De Scheveningse geschiedschrijver J.C. Vermaas stelt dat het hier ging om een afslag - aangeduid als stille afslag - van ongewenste en ondermaatse vis, namelijk kleine scholletjes en zeehanen, zoals eerder aangegeven. Deze werden vanwege hun lagere prijs door visvrouwen gekocht.[10]. Maar een brochure die deel uitmaakte van een expositie in het nu zo hetende Muzee toont een andere lezing.[11] De brochure stelt dat een zootje vis dat aan de vissers privé was toebedeeld, 'Zoodevis' of 'Vrouwenvis' werd genoemd. Hierbij was dus geen sprake van een afslag of enigerlei betaling. Overigens wordt in geen enkele aangetroffen keur of regelgeving over vis - of over handel erin - de benaming Vrouwenvis, of iets wat daarop lijkt, genoemd.

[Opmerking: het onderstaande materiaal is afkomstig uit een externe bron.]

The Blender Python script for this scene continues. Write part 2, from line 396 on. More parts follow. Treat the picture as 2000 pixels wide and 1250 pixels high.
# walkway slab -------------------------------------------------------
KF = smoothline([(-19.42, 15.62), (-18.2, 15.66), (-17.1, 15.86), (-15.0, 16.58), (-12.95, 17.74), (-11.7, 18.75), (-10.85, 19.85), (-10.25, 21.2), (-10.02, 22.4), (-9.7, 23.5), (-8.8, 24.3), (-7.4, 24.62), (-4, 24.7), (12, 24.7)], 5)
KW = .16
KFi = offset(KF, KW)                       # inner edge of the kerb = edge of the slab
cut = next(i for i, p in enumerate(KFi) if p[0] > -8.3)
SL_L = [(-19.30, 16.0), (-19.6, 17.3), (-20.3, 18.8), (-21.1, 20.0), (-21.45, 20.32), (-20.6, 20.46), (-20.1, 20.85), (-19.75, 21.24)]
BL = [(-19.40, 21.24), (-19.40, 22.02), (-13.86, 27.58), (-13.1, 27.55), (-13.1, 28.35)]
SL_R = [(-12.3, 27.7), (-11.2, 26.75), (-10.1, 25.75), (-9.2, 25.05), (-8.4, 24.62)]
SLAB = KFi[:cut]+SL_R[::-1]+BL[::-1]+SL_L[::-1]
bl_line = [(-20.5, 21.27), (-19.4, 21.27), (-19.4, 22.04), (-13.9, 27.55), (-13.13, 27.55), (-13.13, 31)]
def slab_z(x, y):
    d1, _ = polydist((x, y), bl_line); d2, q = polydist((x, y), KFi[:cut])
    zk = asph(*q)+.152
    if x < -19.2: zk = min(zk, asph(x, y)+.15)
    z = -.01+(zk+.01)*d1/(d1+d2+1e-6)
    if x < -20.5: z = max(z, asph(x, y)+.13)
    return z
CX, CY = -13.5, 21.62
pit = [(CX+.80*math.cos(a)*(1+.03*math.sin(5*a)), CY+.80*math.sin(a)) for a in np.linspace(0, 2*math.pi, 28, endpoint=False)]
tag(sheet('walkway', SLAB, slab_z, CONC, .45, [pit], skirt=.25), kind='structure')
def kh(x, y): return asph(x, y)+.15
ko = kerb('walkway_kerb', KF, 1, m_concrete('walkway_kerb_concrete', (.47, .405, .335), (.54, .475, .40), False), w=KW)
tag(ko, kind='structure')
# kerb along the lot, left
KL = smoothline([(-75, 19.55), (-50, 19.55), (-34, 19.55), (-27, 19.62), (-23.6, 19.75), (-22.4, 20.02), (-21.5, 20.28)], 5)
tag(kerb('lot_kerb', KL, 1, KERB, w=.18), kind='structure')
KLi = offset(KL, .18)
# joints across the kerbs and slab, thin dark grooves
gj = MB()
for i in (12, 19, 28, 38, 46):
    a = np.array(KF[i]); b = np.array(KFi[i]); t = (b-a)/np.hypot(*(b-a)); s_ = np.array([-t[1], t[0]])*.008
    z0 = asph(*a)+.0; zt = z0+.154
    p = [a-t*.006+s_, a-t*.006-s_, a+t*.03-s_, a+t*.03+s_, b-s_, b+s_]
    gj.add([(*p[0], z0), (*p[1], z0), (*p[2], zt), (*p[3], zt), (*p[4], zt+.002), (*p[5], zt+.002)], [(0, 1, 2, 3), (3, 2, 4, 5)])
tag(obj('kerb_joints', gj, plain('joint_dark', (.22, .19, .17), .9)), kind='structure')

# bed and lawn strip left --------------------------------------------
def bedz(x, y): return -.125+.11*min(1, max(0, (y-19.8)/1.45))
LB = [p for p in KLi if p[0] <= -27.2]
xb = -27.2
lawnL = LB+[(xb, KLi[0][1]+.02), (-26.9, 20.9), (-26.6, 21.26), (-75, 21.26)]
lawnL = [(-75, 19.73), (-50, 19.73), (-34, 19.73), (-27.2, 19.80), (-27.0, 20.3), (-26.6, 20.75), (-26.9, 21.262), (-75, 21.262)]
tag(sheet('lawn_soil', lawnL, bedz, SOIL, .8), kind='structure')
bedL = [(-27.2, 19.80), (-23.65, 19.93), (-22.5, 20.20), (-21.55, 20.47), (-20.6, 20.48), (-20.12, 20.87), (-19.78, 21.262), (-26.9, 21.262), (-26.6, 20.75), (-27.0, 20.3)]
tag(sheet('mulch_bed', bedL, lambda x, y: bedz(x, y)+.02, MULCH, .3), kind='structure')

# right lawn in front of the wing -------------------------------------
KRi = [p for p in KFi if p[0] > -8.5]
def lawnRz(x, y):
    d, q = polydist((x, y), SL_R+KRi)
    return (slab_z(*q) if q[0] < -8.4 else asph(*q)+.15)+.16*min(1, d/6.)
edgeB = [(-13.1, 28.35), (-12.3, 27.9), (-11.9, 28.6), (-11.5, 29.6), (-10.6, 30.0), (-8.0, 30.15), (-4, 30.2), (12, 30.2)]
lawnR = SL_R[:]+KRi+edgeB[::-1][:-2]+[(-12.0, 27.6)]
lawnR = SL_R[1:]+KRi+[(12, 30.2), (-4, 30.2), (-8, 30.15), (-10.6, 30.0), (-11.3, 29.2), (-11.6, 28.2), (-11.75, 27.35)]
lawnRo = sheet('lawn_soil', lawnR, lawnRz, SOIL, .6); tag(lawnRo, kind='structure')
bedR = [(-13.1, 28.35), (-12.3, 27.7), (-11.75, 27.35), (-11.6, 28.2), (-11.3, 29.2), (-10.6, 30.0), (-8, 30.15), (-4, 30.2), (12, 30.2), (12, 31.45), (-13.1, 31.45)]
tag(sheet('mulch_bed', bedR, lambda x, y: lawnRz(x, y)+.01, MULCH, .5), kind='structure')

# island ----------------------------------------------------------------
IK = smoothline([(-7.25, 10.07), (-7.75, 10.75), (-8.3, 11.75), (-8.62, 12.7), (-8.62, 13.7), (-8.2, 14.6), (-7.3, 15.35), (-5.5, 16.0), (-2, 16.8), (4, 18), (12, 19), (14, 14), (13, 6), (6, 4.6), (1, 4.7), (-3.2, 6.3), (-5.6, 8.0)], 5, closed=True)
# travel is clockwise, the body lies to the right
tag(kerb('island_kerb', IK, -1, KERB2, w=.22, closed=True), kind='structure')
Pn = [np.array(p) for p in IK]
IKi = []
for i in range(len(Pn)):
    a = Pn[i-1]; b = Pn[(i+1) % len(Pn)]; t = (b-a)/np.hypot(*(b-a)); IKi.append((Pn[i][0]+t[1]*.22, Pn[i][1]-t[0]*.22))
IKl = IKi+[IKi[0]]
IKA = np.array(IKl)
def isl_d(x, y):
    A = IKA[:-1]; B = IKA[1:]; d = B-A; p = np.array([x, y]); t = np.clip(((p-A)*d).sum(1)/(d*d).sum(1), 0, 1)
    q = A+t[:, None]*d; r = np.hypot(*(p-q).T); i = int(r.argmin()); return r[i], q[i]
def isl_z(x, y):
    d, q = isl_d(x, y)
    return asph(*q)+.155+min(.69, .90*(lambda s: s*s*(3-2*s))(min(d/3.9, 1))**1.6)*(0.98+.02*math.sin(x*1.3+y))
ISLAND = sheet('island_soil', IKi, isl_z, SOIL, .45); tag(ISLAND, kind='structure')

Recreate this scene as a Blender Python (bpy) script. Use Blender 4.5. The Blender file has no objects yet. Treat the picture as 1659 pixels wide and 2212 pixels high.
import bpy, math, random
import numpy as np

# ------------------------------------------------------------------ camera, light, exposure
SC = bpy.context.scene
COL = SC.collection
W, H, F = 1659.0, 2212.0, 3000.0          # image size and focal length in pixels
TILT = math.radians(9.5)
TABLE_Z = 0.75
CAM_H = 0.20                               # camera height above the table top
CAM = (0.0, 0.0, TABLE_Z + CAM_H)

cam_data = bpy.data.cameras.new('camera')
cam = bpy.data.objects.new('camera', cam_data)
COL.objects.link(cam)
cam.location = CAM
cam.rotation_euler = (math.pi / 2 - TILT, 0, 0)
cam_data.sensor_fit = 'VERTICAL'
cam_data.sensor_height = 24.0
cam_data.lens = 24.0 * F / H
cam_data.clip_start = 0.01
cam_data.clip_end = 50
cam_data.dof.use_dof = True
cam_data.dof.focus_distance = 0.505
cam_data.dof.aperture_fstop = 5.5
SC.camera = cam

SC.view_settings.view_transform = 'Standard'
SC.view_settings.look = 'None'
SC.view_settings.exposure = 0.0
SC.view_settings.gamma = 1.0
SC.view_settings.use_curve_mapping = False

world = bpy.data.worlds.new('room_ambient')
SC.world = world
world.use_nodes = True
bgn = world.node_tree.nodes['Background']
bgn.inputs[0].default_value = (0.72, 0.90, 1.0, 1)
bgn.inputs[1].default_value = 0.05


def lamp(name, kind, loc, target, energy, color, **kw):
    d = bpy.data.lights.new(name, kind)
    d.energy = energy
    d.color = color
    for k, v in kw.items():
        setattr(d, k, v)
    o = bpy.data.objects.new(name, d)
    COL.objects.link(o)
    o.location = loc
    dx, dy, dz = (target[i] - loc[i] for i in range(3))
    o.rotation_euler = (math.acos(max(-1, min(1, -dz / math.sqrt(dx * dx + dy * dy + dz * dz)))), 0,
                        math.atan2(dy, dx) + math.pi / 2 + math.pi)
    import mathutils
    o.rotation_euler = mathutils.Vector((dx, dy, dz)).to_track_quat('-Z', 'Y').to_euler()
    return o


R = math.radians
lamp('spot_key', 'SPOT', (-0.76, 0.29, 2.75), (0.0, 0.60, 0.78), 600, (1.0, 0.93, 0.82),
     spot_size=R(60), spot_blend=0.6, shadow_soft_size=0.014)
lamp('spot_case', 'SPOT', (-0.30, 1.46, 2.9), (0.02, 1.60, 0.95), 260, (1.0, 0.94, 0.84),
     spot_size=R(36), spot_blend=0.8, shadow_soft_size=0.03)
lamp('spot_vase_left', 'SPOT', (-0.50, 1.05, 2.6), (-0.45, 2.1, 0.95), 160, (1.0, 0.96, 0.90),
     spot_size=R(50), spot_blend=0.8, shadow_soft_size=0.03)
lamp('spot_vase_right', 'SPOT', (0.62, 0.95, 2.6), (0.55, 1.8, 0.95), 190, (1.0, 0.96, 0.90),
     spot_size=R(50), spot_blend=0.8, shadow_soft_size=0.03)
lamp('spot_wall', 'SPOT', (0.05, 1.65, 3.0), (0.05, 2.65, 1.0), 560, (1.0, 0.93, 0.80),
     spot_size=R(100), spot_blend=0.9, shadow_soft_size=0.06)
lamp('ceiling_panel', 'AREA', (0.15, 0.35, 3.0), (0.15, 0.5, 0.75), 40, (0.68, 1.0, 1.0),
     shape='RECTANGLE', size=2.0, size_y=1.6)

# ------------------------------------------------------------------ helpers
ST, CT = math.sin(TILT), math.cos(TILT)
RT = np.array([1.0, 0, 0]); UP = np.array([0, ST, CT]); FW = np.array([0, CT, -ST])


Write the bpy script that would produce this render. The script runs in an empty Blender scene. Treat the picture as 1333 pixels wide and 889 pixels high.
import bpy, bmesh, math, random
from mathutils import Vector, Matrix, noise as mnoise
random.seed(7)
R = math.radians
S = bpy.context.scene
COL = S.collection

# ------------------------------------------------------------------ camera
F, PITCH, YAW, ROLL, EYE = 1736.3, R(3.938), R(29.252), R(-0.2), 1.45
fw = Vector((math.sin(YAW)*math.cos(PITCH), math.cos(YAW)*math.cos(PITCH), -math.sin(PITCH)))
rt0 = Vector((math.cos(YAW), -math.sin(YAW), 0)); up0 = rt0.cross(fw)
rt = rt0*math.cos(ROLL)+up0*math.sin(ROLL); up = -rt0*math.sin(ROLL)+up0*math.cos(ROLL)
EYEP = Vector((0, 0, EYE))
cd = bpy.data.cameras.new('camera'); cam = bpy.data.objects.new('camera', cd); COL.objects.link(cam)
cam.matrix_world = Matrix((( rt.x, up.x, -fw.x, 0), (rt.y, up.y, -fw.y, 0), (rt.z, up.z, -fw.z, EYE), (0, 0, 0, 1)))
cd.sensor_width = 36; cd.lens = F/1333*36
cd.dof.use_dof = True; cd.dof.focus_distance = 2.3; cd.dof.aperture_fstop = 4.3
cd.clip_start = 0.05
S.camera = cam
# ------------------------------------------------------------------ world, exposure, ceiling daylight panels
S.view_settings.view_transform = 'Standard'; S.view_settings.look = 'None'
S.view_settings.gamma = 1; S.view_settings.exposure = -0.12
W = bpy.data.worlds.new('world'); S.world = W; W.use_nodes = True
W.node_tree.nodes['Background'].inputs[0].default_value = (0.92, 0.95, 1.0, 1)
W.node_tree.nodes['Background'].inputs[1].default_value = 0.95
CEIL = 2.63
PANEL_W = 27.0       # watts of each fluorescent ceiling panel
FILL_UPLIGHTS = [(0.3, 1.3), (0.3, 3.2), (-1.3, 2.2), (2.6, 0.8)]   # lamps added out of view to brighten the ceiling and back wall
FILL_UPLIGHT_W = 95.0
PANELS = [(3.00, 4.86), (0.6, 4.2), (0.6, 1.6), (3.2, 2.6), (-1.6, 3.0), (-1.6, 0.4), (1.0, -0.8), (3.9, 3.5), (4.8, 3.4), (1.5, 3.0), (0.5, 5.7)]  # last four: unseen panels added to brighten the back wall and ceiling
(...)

Behoudens in Harderwijk, waar in 1548 bepaald wordt dat niemand vrouwen- of heiligenvis, vissenkoppen, roggen en mosselen mag kopen anders dan aan de zeebrug.[12]

Adriaen Coenensz.

Het is interessant, te zien dat Adriaen Coenensz. (1514-1587) in zijn naslagwerk Visboeck reeds het lemma 'Zootje' - maar dan in een 16e-eeuwse oorsprong daarvan - hanteerde. Want inderdaad verhaalt Coenen op een zeker moment over een goede soe vische die hij heeft verkregen bij het zogenaamde singelen, een toenmalige vorm van sportvissen vanaf het strand in de Noordzee.

Nog bestaand

Heden ten dage is een zootje niet zozeer bestemd voor de visser. Bij de aankomst in de havens van kleinere vissersschepen die in zee op platvis en/of op rondvis hebben gevist, staan altijd wel wat ouderen op de kade te wachten in de hoop, een zootje toebedeeld te krijgen. Het betreft meest oud-vissers óf lieden die indirect een relatie hebben of hadden met de binnengekomen visser(s). De doelstelling van het zootje is in opzet weliswaar verlegd maar het zootje is kosteloos gebleven.